▶ _Recorded information_:
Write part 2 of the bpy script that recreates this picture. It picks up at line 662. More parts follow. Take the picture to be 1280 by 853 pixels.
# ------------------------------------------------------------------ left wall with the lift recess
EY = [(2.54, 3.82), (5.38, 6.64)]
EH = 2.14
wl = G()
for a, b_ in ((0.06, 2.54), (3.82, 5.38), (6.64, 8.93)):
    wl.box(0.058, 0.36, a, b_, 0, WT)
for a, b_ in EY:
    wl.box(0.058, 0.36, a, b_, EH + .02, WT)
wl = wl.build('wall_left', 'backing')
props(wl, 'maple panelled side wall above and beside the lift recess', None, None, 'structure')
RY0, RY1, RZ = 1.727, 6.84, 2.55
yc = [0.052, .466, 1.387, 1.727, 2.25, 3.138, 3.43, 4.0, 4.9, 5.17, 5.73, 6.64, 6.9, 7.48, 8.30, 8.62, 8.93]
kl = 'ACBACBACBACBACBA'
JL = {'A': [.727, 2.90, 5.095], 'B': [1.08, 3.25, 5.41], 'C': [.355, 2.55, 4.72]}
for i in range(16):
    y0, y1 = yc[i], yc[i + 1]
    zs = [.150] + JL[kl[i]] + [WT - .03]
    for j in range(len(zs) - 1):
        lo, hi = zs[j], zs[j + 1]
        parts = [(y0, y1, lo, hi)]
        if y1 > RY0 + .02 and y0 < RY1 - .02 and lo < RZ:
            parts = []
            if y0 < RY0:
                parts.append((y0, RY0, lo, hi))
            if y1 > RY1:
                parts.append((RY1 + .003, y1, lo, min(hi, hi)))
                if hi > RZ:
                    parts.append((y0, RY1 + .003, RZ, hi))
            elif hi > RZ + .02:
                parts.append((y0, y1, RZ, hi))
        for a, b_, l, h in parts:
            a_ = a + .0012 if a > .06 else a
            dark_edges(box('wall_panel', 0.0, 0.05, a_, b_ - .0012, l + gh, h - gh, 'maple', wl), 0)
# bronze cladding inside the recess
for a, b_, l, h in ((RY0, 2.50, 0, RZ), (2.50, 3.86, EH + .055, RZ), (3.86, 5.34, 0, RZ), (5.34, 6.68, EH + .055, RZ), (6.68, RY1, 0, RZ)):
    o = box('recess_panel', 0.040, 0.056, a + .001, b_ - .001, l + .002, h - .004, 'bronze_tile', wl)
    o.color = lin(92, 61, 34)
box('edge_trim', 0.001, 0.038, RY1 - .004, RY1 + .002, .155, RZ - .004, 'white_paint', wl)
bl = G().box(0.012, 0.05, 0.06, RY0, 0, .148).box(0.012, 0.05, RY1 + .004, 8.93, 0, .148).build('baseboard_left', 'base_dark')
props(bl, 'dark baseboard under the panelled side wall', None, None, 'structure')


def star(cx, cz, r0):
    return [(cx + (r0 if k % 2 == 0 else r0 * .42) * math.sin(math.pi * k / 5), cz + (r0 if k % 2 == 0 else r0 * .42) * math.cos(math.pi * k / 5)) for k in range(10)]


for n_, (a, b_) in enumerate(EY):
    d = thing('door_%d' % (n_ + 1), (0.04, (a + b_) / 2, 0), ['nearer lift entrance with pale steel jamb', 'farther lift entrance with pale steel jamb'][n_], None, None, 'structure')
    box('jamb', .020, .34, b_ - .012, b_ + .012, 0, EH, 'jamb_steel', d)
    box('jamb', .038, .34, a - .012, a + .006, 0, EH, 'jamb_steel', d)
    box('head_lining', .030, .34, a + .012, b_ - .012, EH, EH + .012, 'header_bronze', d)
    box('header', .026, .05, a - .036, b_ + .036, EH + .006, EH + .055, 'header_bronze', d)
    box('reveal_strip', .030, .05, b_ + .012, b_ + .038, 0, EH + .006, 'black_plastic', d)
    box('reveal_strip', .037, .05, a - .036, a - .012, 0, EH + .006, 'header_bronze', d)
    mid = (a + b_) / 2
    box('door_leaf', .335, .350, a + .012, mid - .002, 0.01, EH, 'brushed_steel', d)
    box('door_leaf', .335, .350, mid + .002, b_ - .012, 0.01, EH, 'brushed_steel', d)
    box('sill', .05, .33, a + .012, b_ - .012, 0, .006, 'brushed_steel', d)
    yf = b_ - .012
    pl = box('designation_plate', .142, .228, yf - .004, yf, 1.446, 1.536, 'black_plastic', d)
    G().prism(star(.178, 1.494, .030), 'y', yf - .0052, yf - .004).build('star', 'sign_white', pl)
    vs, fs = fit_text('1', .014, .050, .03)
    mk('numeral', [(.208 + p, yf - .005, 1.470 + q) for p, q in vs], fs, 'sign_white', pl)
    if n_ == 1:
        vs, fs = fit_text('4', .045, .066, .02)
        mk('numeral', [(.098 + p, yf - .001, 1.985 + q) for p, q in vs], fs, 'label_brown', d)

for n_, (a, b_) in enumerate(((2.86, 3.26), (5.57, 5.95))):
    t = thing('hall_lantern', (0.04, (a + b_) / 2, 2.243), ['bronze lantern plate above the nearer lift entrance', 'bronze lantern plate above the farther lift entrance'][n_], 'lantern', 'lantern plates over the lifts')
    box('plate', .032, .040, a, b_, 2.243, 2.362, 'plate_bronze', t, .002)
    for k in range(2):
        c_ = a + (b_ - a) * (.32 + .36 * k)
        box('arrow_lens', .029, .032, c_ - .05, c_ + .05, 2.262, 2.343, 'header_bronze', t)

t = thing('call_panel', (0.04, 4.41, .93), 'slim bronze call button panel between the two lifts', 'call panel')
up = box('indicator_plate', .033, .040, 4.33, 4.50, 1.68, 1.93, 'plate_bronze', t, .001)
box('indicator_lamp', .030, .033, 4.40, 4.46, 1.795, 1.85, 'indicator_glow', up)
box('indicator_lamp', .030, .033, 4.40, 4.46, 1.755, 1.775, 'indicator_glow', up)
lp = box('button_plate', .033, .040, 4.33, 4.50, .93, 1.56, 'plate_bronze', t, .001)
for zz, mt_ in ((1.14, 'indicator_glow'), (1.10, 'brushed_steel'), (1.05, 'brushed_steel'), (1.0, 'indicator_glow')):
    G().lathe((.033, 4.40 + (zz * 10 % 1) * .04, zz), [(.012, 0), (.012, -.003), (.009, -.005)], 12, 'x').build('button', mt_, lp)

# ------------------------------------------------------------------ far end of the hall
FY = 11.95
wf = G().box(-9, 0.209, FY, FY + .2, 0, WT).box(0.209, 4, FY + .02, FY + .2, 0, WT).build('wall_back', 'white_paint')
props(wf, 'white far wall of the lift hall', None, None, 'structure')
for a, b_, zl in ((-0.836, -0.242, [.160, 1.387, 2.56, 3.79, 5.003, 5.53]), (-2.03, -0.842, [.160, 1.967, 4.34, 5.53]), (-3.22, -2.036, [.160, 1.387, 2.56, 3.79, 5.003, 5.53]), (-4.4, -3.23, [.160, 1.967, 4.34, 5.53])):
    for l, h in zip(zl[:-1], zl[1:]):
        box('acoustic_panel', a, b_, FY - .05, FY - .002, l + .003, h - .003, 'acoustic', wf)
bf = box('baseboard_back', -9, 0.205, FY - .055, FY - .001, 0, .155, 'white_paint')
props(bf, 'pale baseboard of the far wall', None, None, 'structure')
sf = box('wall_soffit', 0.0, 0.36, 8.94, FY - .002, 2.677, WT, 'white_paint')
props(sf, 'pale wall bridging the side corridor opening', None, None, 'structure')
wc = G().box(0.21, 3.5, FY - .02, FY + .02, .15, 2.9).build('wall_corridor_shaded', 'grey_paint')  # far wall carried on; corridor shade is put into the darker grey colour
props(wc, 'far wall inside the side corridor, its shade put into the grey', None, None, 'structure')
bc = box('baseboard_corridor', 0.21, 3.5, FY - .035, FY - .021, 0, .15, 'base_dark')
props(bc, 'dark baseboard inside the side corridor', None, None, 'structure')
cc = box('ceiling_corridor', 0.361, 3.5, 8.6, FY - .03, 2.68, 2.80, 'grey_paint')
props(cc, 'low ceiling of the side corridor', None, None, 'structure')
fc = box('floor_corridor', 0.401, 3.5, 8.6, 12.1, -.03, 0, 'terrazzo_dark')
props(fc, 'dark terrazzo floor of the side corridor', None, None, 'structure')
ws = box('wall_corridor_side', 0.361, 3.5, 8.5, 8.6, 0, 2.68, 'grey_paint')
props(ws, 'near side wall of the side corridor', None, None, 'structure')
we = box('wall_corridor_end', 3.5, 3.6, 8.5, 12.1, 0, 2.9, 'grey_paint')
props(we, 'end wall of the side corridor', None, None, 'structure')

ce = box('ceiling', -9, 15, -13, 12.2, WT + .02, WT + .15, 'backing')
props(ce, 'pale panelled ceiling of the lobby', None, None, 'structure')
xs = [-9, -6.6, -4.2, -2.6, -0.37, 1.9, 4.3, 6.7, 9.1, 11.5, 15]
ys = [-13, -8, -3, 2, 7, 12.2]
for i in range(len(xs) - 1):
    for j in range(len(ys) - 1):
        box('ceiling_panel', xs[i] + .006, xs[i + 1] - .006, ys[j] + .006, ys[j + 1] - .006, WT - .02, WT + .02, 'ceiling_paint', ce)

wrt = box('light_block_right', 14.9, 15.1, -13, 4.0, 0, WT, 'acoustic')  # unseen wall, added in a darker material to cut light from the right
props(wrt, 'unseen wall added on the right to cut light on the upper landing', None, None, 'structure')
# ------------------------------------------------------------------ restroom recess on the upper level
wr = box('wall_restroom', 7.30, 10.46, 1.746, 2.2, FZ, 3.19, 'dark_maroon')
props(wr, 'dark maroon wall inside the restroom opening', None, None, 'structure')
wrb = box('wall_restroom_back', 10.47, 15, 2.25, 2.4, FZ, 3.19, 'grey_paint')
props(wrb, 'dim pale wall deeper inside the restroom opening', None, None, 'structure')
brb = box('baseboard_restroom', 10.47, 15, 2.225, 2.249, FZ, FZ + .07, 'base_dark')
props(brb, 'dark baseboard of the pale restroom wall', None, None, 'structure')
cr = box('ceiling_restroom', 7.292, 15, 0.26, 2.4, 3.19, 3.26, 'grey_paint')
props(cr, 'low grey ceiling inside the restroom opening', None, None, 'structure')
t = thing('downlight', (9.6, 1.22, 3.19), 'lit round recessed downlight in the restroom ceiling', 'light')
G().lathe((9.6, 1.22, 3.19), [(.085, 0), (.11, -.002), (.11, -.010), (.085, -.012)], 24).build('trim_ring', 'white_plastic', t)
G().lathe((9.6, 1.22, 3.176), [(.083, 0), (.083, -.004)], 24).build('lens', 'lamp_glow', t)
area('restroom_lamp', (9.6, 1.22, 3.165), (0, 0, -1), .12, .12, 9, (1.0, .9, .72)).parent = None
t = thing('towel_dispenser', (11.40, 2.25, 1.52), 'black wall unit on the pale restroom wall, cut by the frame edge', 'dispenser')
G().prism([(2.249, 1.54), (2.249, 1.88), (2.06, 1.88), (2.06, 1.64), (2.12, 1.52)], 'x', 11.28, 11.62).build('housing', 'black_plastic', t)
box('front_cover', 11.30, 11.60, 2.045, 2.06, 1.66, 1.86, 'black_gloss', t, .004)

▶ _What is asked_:
Copy each line holding the word "opening" from the listing above.

▶ _Expected output_:
props(sf, 'pale wall bridging the side corridor opening', None, None, 'structure')
props(wr, 'dark maroon wall inside the restroom opening', None, None, 'structure')
props(wrb, 'dim pale wall deeper inside the restroom opening', None, None, 'structure')
props(cr, 'low grey ceiling inside the restroom opening', None, None, 'structure')